Unfortunately, soon after Jesus’ lifetime, a man named Paul of Tarsus began proclaiming a very different message. Paul never claimed to have seen or heard Jesus during Jesus’ lifetime, but claimed that Jesus had appeared later to Paul in some kind of vision after the death of Jesus. Paul began preaching that Jesus “was in the form of God, . . . . but emptied himself, taking the form of a servant, being born in the likeness of men. And being found in human form, he humbled himself and became obedient unto death, even death of the cross” (Philippians 2:6-7).
Paul viewed the crucifixion of Jesus as a sacrifice to God to atone for the sins of humankind. Paul wrote, “But God shows his love for us in that while we were yet sinners Christ (Jesus) died for us. Since therefore we are now justified by his blood, much more shall we be saved from the wrath of God” (Romans 5:8-9). According to Jesus, we are forgiven by God if we repent of our sins and we are willing to forgive others who sin against us, but Paul taught that Jesus had to die as a human sacrifice to obtain God’s forgiveness and save us “from the wrath of God.” Paul’s teaching, or “gospel,” was very different from Jesus’ gospel.
Paul claimed that his “gospel” was revealed directly to Paul by Jesus after the death of Jesus. Paul wrote, “For I would have you know, brethren, that the gospel which was preached by me is not man’s gospel. For I did not receive it from man, nor was I taught it, but it came through a revelation of Jesus Christ” (Galatians 1:11-12).
It is clear that Paul replaced Jesus’ natural religion with a so-called “revealed” religion. In all of his letters found in the New Testament, Paul never quotes the teachings of Jesus. Jesus’ gospel calling for people to repent of their failures to love, and to forgive each other, was replaced with Paul’s “gospel” of blood sacrifice to appease an angry God. A series of church councils in the fourth century compounded the errors of Paul by making Jesus equal to God and institutionalizing Paul’s “substitutionary theory” of atonement.
In the seventeenth century, in England, a movement called “deism” began in opposition to the doctrines that had been adopted by the church after the time of Jesus. The deists opposed the doctrines of original sin, the virgin birth and divinity of Jesus, the “trinity” of God, blood atonement by the death of Jesus, and “hell” as a place of unending torture. The deists viewed so-called “miracles” as unverifiable, and they viewed so-called “supernatural revelation of truth” as unnecessary.

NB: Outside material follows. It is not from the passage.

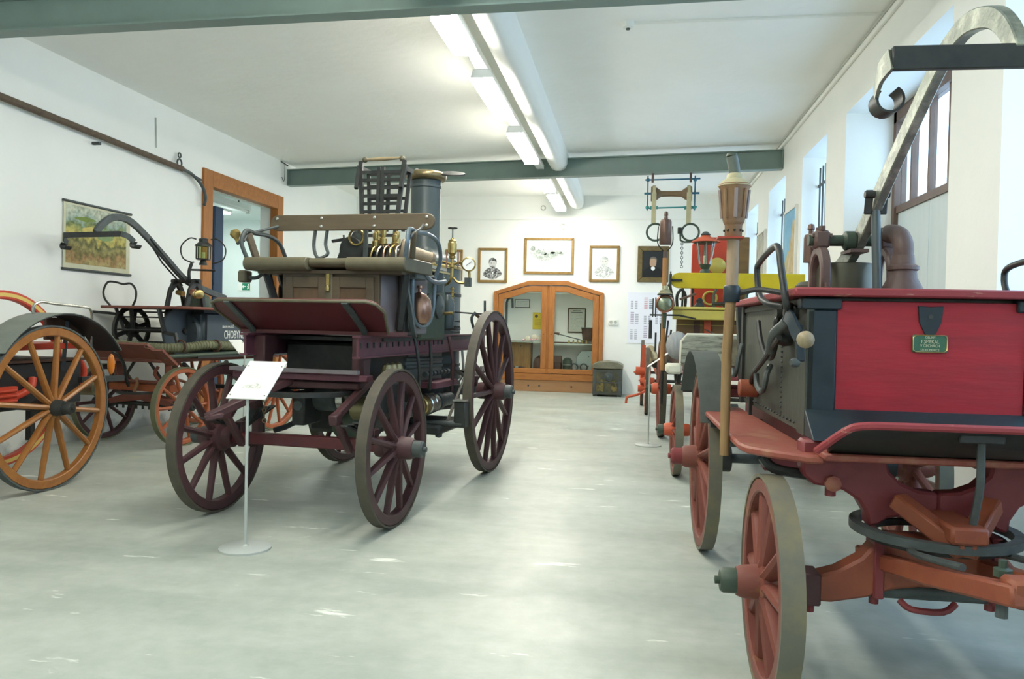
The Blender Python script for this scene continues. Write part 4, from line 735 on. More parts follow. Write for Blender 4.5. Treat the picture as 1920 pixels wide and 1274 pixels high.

The deists believed in natural religion rather than revealed religion. Most of the deists viewed themselves as “Christians” who were seeking to return to the natural religion taught by a man named Jesus. The words “deism” and “deist” come from the Latin word “Deus” which means “God.” Deists believe in one God and they view Jesus as simply a human being. Christian Deists view Jesus as a great teacher of deism.